As House members considered a bill to finance the 2006 operations of several federal departments and agencies, Rep. Barbara A. Lee (D-Cal.) offered an amendment that would prohibit the Treasury Department from carrying out regulations it released last June that imposed a set of limits on who was eligible to study abroad in Cuba, and for how long, that college officials said would almost ensure that no one would.

"This is an issue of freedom for our students to travel and gain invaluable experience and educational opportunity that only international study-abroad programs can provide," Lee said in introducing her amendment Thursday. The House rejected the amendment by a vote of 233 to 187. 

The House approved a similar amendment by voice vote last year, but the measure was stripped from the 2005 spending bill at the White House's urging during negotiations over a compromise between the House and Senate measures.

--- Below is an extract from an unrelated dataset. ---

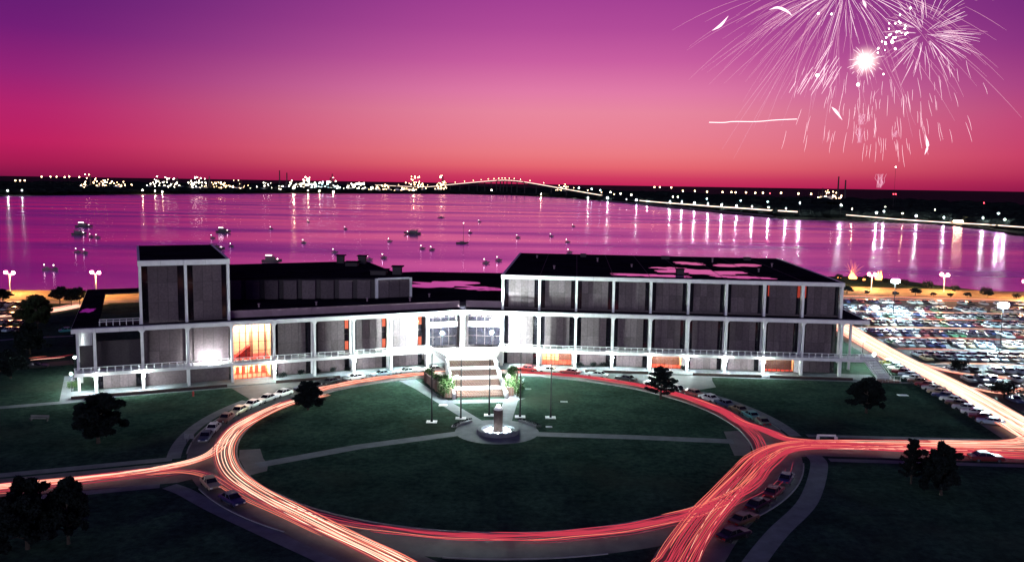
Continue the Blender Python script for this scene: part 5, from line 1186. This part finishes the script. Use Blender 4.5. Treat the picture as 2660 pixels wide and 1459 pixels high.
ml = t.nodes.new('ShaderNodeMath'); ml.operation = 'MULTIPLY'; t.links.new(pw.outputs[0], ml.inputs[0]); ml.inputs[1].default_value = .55
em_ = t.nodes.new('ShaderNodeEmission'); em_.inputs[0].default_value = (1, .82, .62, 1); t.links.new(ml.outputs[0], em_.inputs[1])
ou = t.nodes.new('ShaderNodeOutputMaterial'); t.links.new(em_.outputs[0], ou.inputs['Volume'])
MB().ball(c3, 10, 16, 10).build('glow_halo', gm_, e, smooth=True)  # self-glowing volume fading outward, added as the soft glow around the fireball
c4 = PY(2250, 215, FY - 10)
e = thing('firework_burst', 'shower of short falling curved sparks below the fireball', 'firework', c4, 'fireworks')
items = []
for k_ in range(120):
    px = fr.gauss(2290, 125); py = fr.uniform(190, 400) - abs(px - 2280) * .25
    if not 1980 < px < 2560: continue
    p = PY(px, py, FY + fr.uniform(-35, 35)); sl_ = (px - 2240) / 900; L = fr.uniform(4, 11)
    items.append([p + Vector((sl_ * L * t_ * 1.2 + .5 * math.sin(3 * t_ + k_) * .6, 0, -L * t_ + .8 * sl_ * 0)) for t_ in (0, .25, .5, .75, 1)])
streaks(e, items, 'spark', .065)
c5 = PY(2130, 175, FY)
e = thing('firework_burst', 'small cross-hatched cluster of bright sparks left of the fireball', 'firework', c5, 'fireworks')
items = []
for k_ in range(26):
    p = c5 + Vector((fr.gauss(0, 6), fr.gauss(0, 4), fr.gauss(0, 6))); L = fr.uniform(4, 9); items.append([p + Vector((-.62 * L * t_, 0, -L * t_ - .5 * t_ * t_)) for t_ in (0, .33, .66, 1)])
streaks(e, items, 'spark', .11); MB().ball(c5 + Vector((-1, 0, -4)), .8, 8, 6).build('flash', E_['flash'], e)
for i, (px, py, rad) in enumerate(((2229, 220, 1.0), (2126, 36, .65), (2160, 37, .65), (2295, 193, .5))):
    q = PY(px, py, FY); tag(MB().ball(q, rad * .75, 10, 6).build('firework_star', E_['flash'], loc=q), 'bright round firework star, %s' % ('just below the fireball', 'left of a pair near the top', 'right of a pair near the top', 'small, right below the fireball')[i], 'firework', 'firework stars')
e = thing('firework_burst', 'cloud of tiny bright dots between fireball and dandelion burst', 'firework', PY(2320, 100, FY), 'fireworks')
for k_ in range(34):
    px = fr.gauss(2322, 24); q = PY(px, 70 + (2350 - px) * .75 + fr.gauss(0, 16), FY); MB().ball(q, fr.uniform(.28, .5), 6, 4).build('spark', E_['flash'], e)
for i, pl in enumerate((((1998, 26), (2020, 20), (2045, 30), (2058, 42)), ((1850, 80), (1872, 66), (1892, 42)), ((2160, 278), (2172, 290), (2188, 312)), ((2240, 0), (2246, 10), (2250, 22)), ((2404, 350), (2410, 378), (2402, 402)))):
    q = [PY(x, y, FY) for x, y in pl]; q = spline(q, 3); L_ = len(q); o = MB().tube(q, [.05 + .65 * math.sin(math.pi * k_ / (L_ - 1)) ** 1.3 for k_ in range(L_)], 8)
    tag(o.build('firework_comet', E_['spark'], loc=q[0]), 'pale comma-shaped comet flare, %s' % ('upper, left of the huge burst', 'farthest left in the sky', 'low, below the fireball', 'at the very top beside the bright flash', 'low at right above the skyline')[i], 'firework', 'comet flares')
for i, (px, py, n, w, h) in enumerate(((2236, 310, 16, 26, 26), (2232, 352, 12, 18, 36), (2285, 470, 14, 20, 34), (2325, 348, 8, 14, 16))):
    c = PY(px, py, FY); e = thing('smoke_wisp', 'pale wisp of spark smoke, %s' % ('highest under the fireball', 'second under the fireball', 'lowest, rising from the shore woods', 'small one at right under the fireball')[i], 'smoke', c, 'firework smoke wisps'); items = []
    for k_ in range(n):
        x = fr.gauss(0, w / 4); items.append([c + Vector(((x + fr.gauss(0, 2) * t_ - x * .6 * t_) * .2, fr.uniform(-2, 2), (-h / 2 + h * (1 - t_)) * .2)) for t_ in (0, .3, .6, 1)])
    streaks(e, items, 'sparkdim', .09)
# ground fountain and bonfire on the shore
p = G(2214, 724, 0); e = thing('ground_fountain', 'blazing firework fountain spraying sparks from the right shore', 'firework', p, 'fireworks')
b = MB()
for k_ in range(9):
    x = fr.uniform(-1.6, 1.6); h = fr.uniform(2.0, 6) * (1 - abs(x) / 3); b.lathe([(.5, 0), (.9, h * .3), (.5, h * .7), (.05, h)], p + Vector((x, fr.uniform(-.8, .8), 0)), 7)
o = b.build('flames', E_['flame'], e); o['kind'] = 'stuff'
items = []
for k_ in range(46):
    a = fr.gauss(0, .32); L = fr.uniform(3, 10); items.append([p + Vector((math.sin(a) * L * t_, 0, 1 + math.cos(a) * L * t_ - .25 * L * t_ * t_ * abs(math.sin(a)) * 2)) for t_ in (.25, .5, .75, 1)])
streaks(e, items, 'sparkred', .1)
for i, (px, py, s) in enumerate(((2282, 727, 1.5), (2245, 728, .4), (2180, 722, .5))):
    p = G(px, py, 0); e = thing('bonfire', '%s glowing fire on the dark shore near the firework fountain' % ('largest right-hand', 'small middle', 'faint left')[i], 'fire', p, 'shore fires'); b = MB()
    for k_ in range(6): h = fr.uniform(1.2, 3.2) * s; b.lathe([(.35 * s, 0), (.6 * s, h * .3), (.3 * s, h * .7), (.04, h)], p + Vector((fr.uniform(-1.4, 1.4) * s, 0, 0)), 7)
    o = b.build('flames', E_['flame'], e); o['kind'] = 'stuff'
    for k_ in range(3): MB().tube([p + Vector((-1.5 * s + k_ * .6, -.6, .1)), p + Vector((1.0 * s - k_ * .3, .5, .35))], .12, 5).build('log', M_['bark'], e)
q = [PY(1842, 318, 1100), PY(1880, 318.5, 1100), PY(1905, 316, 1100), PY(1965, 316, 1100), PY(2015, 312, 1100), PY(2070, 309.5, 1100)]
tag(MB().tube(spline(q, 5), .42, 6).build('aircraft_light_streak', E_['plane'], loc=q[0]), 'thin white streak of an aircraft crossing the sky left of the sparks', 'light trail')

Jerry Guidera, operations director for the Center for Cross-Cultural Study, which encourages study abroad in Spain and Argentina in addition to Cuba, said advocates for Cuban-American exchanges were increasingly concluding that "legislation is probably not going to get us where we want to go," he said. "It most likely will require litigation."

The 2006 appropriations measure to which Lee tried to attach her amendment on Cuba, H.R. 3058, was approved overwhelmingly Thursday evening. Of note to higher education, it would provide $7.5 million in funds for the National Historical Publications and Records Commission, which President Bush has proposed eliminating.